Era uma vez uma multidão nas ruas. E não apenas num único lugar, mas um fenômeno que se espalhava por todas as regiões do país. Na cidade de São Paulo, onde a revolta se originou, a bandeira inicial daqueles protestos exigia a redução na tarifa de ônibus. Logo as reivindicações seriam ampliadas e todos começaram a gritar contra tudo. Até hoje, historiadores, sociólogos, filósofos e demais especialistas não se entendem quando chamados a elucidar o que aconteceu.

 

Foi em junho de 2013, cinco anos atrás.

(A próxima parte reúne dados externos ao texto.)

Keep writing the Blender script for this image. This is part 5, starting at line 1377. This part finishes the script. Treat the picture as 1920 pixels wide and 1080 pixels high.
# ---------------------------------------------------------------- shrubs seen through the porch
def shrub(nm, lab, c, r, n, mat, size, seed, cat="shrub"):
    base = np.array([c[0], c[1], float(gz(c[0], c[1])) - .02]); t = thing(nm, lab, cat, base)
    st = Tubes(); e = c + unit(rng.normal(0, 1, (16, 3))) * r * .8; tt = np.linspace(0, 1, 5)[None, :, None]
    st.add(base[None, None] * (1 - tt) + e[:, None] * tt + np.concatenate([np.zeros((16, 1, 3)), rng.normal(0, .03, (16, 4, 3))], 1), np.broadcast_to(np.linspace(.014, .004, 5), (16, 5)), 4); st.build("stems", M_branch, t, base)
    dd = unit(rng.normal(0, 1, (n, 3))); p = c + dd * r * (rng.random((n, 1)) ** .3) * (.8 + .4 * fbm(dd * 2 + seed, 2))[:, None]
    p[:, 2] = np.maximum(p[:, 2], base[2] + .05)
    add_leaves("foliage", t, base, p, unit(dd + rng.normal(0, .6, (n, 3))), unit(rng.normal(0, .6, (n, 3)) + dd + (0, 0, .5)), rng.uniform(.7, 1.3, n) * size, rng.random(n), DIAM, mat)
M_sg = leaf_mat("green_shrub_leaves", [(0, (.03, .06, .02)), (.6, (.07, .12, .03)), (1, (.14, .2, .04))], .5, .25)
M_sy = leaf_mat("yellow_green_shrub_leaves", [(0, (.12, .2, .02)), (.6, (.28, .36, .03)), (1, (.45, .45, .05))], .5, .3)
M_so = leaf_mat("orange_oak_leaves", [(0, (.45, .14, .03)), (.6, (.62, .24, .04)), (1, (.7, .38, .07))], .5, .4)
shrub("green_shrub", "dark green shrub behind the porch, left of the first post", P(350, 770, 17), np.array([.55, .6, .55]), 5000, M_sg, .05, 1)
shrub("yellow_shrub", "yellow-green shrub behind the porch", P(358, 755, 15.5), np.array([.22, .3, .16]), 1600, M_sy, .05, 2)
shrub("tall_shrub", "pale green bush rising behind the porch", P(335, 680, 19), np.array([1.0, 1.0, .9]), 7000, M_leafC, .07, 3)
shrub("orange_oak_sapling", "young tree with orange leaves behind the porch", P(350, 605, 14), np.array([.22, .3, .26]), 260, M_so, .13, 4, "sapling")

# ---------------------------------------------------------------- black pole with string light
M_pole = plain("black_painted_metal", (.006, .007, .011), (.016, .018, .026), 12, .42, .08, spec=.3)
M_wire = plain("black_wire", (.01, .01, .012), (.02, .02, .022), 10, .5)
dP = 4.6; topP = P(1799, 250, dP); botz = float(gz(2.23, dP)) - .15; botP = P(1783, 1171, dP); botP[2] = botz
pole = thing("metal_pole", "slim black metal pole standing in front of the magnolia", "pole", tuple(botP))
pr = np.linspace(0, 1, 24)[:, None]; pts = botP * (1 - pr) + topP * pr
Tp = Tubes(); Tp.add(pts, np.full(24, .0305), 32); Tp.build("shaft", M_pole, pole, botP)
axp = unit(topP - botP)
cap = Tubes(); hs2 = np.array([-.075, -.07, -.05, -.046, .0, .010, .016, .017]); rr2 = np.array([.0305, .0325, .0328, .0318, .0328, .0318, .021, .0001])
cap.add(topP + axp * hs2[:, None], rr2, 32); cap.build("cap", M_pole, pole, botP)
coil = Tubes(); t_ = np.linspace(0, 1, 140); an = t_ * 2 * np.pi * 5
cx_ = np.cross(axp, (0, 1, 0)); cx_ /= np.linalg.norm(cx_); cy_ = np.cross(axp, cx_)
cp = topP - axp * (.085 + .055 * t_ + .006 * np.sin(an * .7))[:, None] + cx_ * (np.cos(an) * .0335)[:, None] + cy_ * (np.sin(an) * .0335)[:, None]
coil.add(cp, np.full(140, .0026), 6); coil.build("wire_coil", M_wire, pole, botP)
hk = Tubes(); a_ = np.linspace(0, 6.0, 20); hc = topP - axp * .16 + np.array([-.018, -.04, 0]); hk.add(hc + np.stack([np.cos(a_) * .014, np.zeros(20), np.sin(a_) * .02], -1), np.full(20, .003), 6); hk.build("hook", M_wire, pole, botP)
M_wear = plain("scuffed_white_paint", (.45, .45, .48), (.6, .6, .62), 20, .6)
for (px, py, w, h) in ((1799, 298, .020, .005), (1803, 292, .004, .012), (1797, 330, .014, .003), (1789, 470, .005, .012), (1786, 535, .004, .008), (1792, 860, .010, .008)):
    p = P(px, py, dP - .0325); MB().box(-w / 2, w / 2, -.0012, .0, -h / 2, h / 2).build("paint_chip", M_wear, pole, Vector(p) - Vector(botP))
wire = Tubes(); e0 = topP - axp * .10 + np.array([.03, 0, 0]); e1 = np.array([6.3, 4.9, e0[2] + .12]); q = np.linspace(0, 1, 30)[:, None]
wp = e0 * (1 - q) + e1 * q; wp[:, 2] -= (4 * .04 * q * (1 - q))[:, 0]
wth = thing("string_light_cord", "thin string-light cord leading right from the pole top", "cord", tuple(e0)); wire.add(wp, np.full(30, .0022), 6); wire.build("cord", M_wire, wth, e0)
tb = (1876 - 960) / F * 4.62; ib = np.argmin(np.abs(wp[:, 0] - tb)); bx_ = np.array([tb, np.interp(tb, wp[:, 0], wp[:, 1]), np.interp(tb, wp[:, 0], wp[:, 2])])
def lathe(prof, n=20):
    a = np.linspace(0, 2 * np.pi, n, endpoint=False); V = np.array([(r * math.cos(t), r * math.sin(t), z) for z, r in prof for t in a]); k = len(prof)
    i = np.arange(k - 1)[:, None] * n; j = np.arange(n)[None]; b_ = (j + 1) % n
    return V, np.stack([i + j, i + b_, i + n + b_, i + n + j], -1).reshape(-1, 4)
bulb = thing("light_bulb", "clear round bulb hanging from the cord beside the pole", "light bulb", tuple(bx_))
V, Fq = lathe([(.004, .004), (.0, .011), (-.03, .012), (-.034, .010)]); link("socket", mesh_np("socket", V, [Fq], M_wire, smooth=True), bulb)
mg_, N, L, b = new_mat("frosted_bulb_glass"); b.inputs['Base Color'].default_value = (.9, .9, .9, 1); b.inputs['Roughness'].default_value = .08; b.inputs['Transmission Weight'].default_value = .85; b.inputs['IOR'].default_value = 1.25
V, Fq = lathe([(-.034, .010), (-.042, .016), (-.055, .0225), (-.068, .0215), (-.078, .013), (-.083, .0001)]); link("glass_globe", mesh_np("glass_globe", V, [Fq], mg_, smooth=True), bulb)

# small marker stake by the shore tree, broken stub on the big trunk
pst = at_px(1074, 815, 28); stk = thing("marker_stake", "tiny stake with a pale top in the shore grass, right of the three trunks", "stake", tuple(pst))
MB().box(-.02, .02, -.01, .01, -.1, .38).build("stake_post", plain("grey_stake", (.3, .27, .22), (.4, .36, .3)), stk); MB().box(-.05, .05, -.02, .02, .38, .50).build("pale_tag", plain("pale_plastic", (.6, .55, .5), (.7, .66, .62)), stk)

Nesse período, governos caíram pelo mundo afora, Donald Trump virou presidente dos Estados Unidos, o mistério do menino do Acre parou o Brasil, Marília Mendonça dominou a parada musical, a seleção tomou 7 a 1 da Alemanha, Dilma Rousseff foi deposta da Presidência e Lula foi parar na cadeia. Muita coisa cabe num intervalo de meia década. O brasileiro não para de se espantar com novidades que arrombam a festa e anunciam revoluções.

 

Quase no aniversário das manifestações de 2013, a frota nacional de caminhões parou no meio da estrada e, mais uma vez, o povo brasileiro viu a nação pegando fogo. Dessa vez, era uma categoria específica, indignada com o assalto perpetrado nas bombas de óleo diesel. Em nome de uma causa particular, ficamos sem gasolina, sem gás de cozinha, sem um bocado de produtos alimentícios e até sem remédio. O governo cedeu o que podia (e o que não podia) para restaurar a normalidade.

 

Os últimos dias de maio de 2018 não podem ser comparados ao levante de junho de 2013, é verdade. No entanto, os dois eventos guardam semelhança ao desafiarem os que pretendem explicar as coisas a partir de ideias consagradas. Basta uma olhada nos incontáveis textos publicados na imprensa: cada um atira numa direção. Também aqui ninguém se entende na hora de apontar protagonistas, vilões, vencedores e vencidos. Até uma palavra morta voltou do além: locaute.

 

Uma diferença marcante na greve das carretas, em relação às passeatas de 2013, é a ausência de mascarados. Que fim levou o black bloc? Os agentes da baderna e da quebradeira de hoje não esconderam o rosto, não se protegeram no anonimato. Os ataques a veículos e a intimidação a quem queria seguir viagem ocorreram à luz do dia, de cara limpa e, o mais relevante, tudo foi devidamente registrado pelo celular. Era preciso exibir as ações para afirmar a força da causa.

 

No mundo jurídico, informa o lugar-comum que, se não está nos autos, o fato não existe. Celular e Smartphone. WhatsApp. Rede social. Sem esse conjunto tecnológico, parece que nada mais é possível em nossas vidas – sequer a nossa própria existência. Por isso, de vez em quando, tenho dúvida se ainda estou aqui. (Mas isso é uma divagação fora do contexto. Deixemos de lado).

 

Protestar é um direito na democracia. Mas não parece que esteja acima do bem e do mal. Essencial mesmo é a liberdade individual, o livre exercício de discordar, de se mexer ou de ficar parado, a depender da vontade de cada um. Nunca houve uma mobilização como a dos caminhoneiros, dizem por aí. Não sei. Saímos do colapso como de outras vezes em que o imprevisível derrubou certezas.

 

Era uma vez os dias que correm. E, tão urgente quanto resolver os dilemas de nosso tempo, queremos entender suas origens e estabelecer previsões sobre o que nos espera logo ali. Mas podemos ficar tranquilos: tal operação não corre o menor perigo de chegar a bom termo. (Eu ia falar de acontecimentos concretos, mas desconfio que, no meio da estrada, mudei de rumo sem querer).